## WHAT TO PRODUCE
Gather the lines that hold the string "scene".

──────── DATASET SECTION

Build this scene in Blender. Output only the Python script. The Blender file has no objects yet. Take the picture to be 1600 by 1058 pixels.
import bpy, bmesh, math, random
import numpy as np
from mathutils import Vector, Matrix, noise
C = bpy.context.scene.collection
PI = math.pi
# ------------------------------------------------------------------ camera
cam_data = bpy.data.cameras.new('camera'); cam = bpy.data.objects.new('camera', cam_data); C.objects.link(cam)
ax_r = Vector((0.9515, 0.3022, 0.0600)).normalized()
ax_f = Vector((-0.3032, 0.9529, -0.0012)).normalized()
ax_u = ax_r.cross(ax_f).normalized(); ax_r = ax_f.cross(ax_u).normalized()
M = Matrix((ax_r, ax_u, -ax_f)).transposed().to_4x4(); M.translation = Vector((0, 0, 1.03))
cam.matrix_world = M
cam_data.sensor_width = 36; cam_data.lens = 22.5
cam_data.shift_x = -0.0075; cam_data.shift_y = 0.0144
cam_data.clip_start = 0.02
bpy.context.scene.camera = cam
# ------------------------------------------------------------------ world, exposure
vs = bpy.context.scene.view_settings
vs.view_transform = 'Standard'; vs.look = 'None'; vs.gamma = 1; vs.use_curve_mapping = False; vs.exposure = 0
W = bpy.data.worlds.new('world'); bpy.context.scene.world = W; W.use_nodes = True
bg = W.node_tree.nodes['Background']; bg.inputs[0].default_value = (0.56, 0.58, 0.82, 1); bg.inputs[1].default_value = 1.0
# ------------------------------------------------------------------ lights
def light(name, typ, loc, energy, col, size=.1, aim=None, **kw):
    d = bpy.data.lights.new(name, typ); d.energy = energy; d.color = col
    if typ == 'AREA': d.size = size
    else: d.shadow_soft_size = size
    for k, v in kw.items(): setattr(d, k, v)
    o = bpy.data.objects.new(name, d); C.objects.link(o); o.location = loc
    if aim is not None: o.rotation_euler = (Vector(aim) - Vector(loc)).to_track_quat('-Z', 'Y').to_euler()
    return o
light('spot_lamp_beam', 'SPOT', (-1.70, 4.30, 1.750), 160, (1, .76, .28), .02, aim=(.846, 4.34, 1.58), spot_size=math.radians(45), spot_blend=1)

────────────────

## WRITTEN SOLUTION
Build this scene in Blender. Output only the Python script. The Blender file has no objects yet. Take the picture to be 1600 by 1058 pixels.
C = bpy.context.scene.collection
bpy.context.scene.camera = cam
vs = bpy.context.scene.view_settings
W = bpy.data.worlds.new('world'); bpy.context.scene.world = W; W.use_nodes = True